WASHINGTON MONUMENT STRATEGY
The Long Beach Press-Telegram is spitting mad about the spreading meme that Californians must choose between higher taxes and no basic services:
By presenting the public with only two choices, higher taxes or dramatic cuts in vital services, state politicians and special interest groups are taking a page from an age-old political storybook, absolving themselves of blame and scaring the public into believing it's up to them to solve the state's budget problems. Take your pick, people: Either pay more or prepare for a crime wave. Pay more or deal with a generation of uneducated kids. Pay more or get ready to toss frail seniors into the gutter. Are you really that cold-hearted? What an infuriating, self- serving ruse....
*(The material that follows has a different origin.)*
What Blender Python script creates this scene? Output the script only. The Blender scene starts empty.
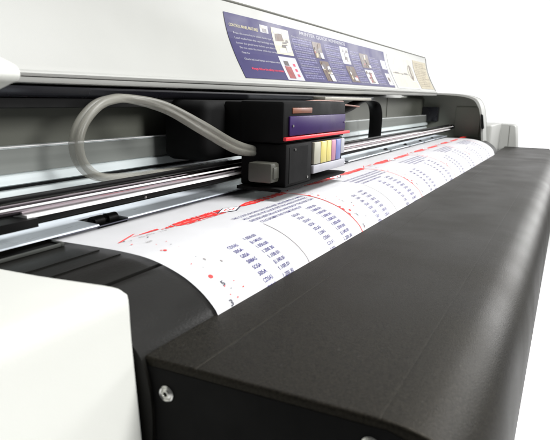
import bpy, bmesh, math, random
from mathutils import Vector, Matrix
import numpy as np
random.seed(7)
S = bpy.context.scene
COL = S.collection
H = 1.16            # height of the lens above the floor; scene coordinates below are relative to the lens

# ------------------------------------------------------------------ camera
f = 585.0
def nrm(v):
    v = np.array(v, float); return v / np.linalg.norm(v)
AX = nrm((572-275, 220-104, f)); AY = nrm((-936-275, 220-68, f)); AY = nrm(AY - AX*(AX@AY))
AZ = np.cross(AX, AY)
if AZ[1] < 0: AZ = -AZ
cam_d = bpy.data.cameras.new('camera'); cam = bpy.data.objects.new('camera', cam_d); COL.objects.link(cam)
cam.matrix_world = Matrix(((AX[0], AX[1], -AX[2], 0), (AY[0], AY[1], -AY[2], 0), (AZ[0], AZ[1], -AZ[2], H), (0, 0, 0, 1)))
cam_d.sensor_width = 36; cam_d.lens = f/550*36; cam_d.clip_start = .01; cam_d.clip_end = 100
cam_d.dof.use_dof = True; cam_d.dof.focus_distance = .75; cam_d.dof.aperture_fstop = 16.0
S.camera = cam

# ------------------------------------------------------------------ light: white studio surround, two soft boxes, added highlight and floor lamps
w = bpy.data.worlds.new("World"); S.world = w; w.use_nodes = True
bg = w.node_tree.nodes['Background']; bg.inputs[0].default_value = (1, 1, 1, 1); bg.inputs[1].default_value = 1.0
wn = w.node_tree.nodes; wl = w.node_tree.links          # surround shaped bright towards the view, dimmed elsewhere to darken reflections
tc_ = wn.new('ShaderNodeTexCoord'); dp = wn.new('ShaderNodeVectorMath'); dp.operation = 'DOT_PRODUCT'; dp.inputs[1].default_value = (.75, .64, .15)
wl.new(tc_.outputs['Generated'], dp.inputs[0])
mr = wn.new('ShaderNodeMapRange'); mr.interpolation_type = 'SMOOTHSTEP'; mr.inputs[1].default_value = .48; mr.inputs[2].default_value = .80; mr.inputs[3].default_value = .10; mr.inputs[4].default_value = 1.05
wl.new(dp.outputs['Value'], mr.inputs[0]); wl.new(mr.outputs[0], bg.inputs[1])
def area(name, loc, tgt, size, power, col=(1, 1, 1), sy=None):
    l = bpy.data.lights.new(name, 'AREA'); l.energy = power; l.color = col; l.size = size
    if sy: l.shape = 'RECTANGLE'; l.size_y = sy
    o = bpy.data.objects.new(name, l); COL.objects.link(o)
    o.location = (loc[0], loc[1], loc[2]+H)
    d = Vector(tgt) - Vector(loc); o.rotation_euler = d.to_track_quat('-Z', 'Y').to_euler()
    return o
area('soft_box_top', (1.15, -.75, 2.3), (1.0, .3, -.1), 1.3, 118)
area('highlight_lamp', (3.5, -.85, .55), (1.0, .05, -.16), 1.3, 8)  # added lamp, placed for the sheen along the cover's rounded edge
area('soft_box_front', (.5, -2.3, 1.0), (.9, .4, -.1), .9, 52)
area('floor_fill', (4.4, -1.4, 1.0), (3.1, .0, -1.16), 1.0, 55)  # added lamp that whitens the floor beside the printer
S.view_settings.view_transform = 'Standard'; S.view_settings.look = 'None'
S.view_settings.exposure = .30; S.view_settings.gamma = 1
S.render.engine = 'CYCLES'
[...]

The state has been unwilling to play by the most basic financial rules you can't spend more than you earn without running into severe problems. During the dot-com boom politicians gave systematic favors to the special-interest groups that finance their campaigns, like the prison guards union, jacking up their budgets, salaries and pensions way beyond anything necessary for inflation or population increases. The numbers tell the real story: State spending has increased 40 percent in the last four years alone, as revenues increased 25 percent (spending for inflation and population alone would have increased the budget 21 percent).
Read the whole thing.
Riffing off an LAT article, CalPundit illustrates the mentality that led to this mess. Every feel-good idea becomes politically untouchable, and every program is assumed to a) achieve its goals and b) be the only way to achieve its goals. His favorite, and mine, is the $50/month payment to blind people for dog food: "[Republicans are] proposing to eliminate dog food for blind people? I can see the TV ads already." Now think about that. Sure, blind people may need dog food. But they need shampoo, deodorant, electricity, and computer equipment too. Does every need require a special--and untouchable--appropriation? Isn't that what disability payments are for?
This attitude doesn't just protect nice-sounding programs to support dogs and blind people. It also protects the powerful prison-guard lobby. Deny them anything and you'll see crime running rampant. Who could be against more money for prison guards?
The Reason Public Policy Institute has a special website section devoted to the California budget crisis here.
I'm now going home to Texas, where there's no income tax and they still build roads to handle the traffic.